→ **Task description**
Within the material below, locate the line with "Generate a Blender" and the line with "EDGE_A, EDGE_B = (0.54, 0.39, 0.36), (0.34, 0.235, 0.215)", then return those two lines and all lines between them, exactly as written.

→ **Material**
Start
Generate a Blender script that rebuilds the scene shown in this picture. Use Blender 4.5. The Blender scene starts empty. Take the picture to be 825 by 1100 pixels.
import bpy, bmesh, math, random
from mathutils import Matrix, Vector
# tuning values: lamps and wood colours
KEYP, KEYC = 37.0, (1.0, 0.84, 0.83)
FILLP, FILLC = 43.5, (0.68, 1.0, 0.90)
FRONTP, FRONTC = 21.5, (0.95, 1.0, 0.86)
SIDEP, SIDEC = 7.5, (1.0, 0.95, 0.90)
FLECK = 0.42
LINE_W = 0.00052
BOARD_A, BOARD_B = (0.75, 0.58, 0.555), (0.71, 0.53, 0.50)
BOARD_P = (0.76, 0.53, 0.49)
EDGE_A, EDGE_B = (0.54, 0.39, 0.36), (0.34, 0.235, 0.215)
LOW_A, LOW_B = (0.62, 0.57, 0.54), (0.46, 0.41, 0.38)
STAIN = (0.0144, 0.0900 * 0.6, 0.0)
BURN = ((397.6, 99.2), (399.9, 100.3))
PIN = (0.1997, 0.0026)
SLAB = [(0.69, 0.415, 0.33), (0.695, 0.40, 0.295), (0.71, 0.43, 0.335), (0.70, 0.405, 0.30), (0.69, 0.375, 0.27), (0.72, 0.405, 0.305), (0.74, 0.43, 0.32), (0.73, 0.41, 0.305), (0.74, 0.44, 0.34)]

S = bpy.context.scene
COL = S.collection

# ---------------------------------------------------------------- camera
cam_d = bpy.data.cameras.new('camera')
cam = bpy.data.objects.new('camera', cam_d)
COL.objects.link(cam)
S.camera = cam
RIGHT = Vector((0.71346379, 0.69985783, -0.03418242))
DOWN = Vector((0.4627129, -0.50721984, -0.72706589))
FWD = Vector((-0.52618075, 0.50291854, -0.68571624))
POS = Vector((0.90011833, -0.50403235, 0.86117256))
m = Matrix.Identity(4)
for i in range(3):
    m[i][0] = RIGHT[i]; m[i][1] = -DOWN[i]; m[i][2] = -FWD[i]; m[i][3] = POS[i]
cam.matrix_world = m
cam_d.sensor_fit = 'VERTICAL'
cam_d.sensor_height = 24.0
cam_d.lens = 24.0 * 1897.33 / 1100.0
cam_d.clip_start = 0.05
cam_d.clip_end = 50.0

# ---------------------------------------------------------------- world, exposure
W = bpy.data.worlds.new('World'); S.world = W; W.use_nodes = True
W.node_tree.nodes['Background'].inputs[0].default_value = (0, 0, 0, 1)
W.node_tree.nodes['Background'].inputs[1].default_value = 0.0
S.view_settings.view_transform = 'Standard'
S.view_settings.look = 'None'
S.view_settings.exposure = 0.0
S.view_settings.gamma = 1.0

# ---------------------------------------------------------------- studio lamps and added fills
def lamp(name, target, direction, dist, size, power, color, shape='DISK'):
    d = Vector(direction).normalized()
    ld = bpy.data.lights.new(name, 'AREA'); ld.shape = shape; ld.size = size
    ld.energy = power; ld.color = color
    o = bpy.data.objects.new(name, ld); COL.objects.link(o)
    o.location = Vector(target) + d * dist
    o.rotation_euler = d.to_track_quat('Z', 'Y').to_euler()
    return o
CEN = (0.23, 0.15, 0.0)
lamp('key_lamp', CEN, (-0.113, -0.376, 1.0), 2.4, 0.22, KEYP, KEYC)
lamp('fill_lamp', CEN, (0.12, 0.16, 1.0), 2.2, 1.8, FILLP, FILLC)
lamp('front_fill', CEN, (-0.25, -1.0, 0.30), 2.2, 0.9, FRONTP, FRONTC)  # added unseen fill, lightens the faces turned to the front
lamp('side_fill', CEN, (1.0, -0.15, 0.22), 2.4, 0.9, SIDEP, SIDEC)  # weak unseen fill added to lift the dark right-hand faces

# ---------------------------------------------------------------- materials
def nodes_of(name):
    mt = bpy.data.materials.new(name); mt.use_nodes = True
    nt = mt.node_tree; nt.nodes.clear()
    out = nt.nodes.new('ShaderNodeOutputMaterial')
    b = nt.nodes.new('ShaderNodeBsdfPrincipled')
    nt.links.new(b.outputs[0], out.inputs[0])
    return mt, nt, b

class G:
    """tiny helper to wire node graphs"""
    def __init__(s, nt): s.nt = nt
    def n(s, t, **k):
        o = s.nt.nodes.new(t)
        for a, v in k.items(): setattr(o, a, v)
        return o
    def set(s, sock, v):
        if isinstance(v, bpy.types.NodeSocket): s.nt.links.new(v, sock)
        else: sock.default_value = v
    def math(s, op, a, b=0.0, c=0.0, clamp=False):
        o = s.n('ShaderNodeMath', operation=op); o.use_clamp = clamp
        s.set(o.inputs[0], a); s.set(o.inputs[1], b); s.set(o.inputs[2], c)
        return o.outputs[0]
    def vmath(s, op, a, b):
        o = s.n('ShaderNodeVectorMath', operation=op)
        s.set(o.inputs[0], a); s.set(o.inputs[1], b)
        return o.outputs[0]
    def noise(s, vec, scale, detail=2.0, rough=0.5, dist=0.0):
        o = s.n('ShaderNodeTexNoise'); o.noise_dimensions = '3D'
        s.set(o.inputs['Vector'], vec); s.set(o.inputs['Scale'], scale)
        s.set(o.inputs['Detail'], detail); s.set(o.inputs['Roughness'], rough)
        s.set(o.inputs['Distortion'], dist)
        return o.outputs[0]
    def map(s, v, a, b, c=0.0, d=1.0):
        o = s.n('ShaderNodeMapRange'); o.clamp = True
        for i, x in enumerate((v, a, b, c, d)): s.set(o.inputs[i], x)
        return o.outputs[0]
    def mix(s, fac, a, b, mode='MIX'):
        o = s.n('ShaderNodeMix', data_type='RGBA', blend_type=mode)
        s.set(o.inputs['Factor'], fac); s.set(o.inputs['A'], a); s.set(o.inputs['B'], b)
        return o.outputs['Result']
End
Start
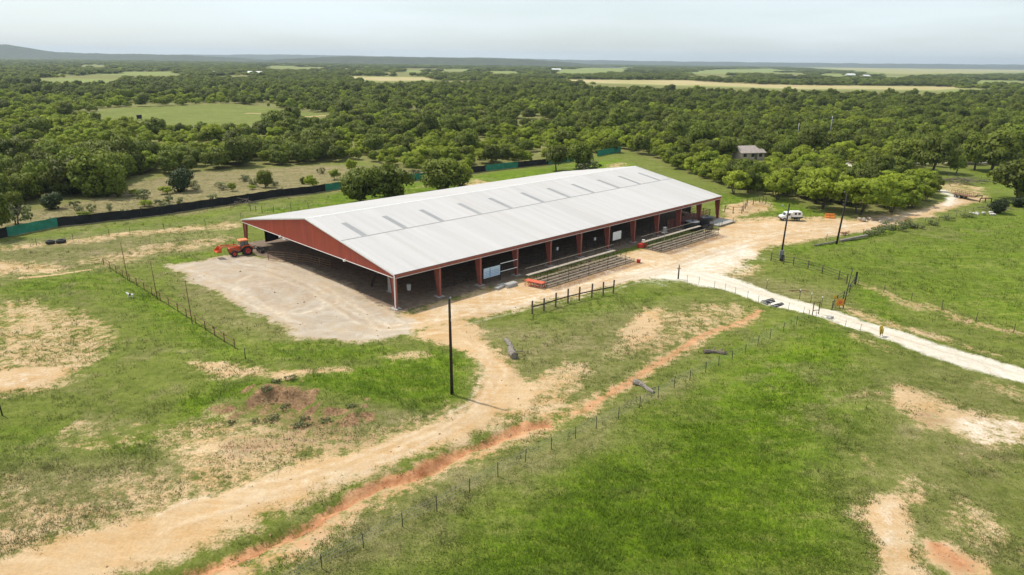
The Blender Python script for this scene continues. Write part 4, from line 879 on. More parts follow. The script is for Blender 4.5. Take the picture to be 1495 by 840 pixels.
End
→ **Answer in full**
Generate a Blender script that rebuilds the scene shown in this picture. Use Blender 4.5. The Blender scene starts empty. Take the picture to be 825 by 1100 pixels.
import bpy, bmesh, math, random
from mathutils import Matrix, Vector
# tuning values: lamps and wood colours
KEYP, KEYC = 37.0, (1.0, 0.84, 0.83)
FILLP, FILLC = 43.5, (0.68, 1.0, 0.90)
FRONTP, FRONTC = 21.5, (0.95, 1.0, 0.86)
SIDEP, SIDEC = 7.5, (1.0, 0.95, 0.90)
FLECK = 0.42
LINE_W = 0.00052
BOARD_A, BOARD_B = (0.75, 0.58, 0.555), (0.71, 0.53, 0.50)
BOARD_P = (0.76, 0.53, 0.49)
EDGE_A, EDGE_B = (0.54, 0.39, 0.36), (0.34, 0.235, 0.215)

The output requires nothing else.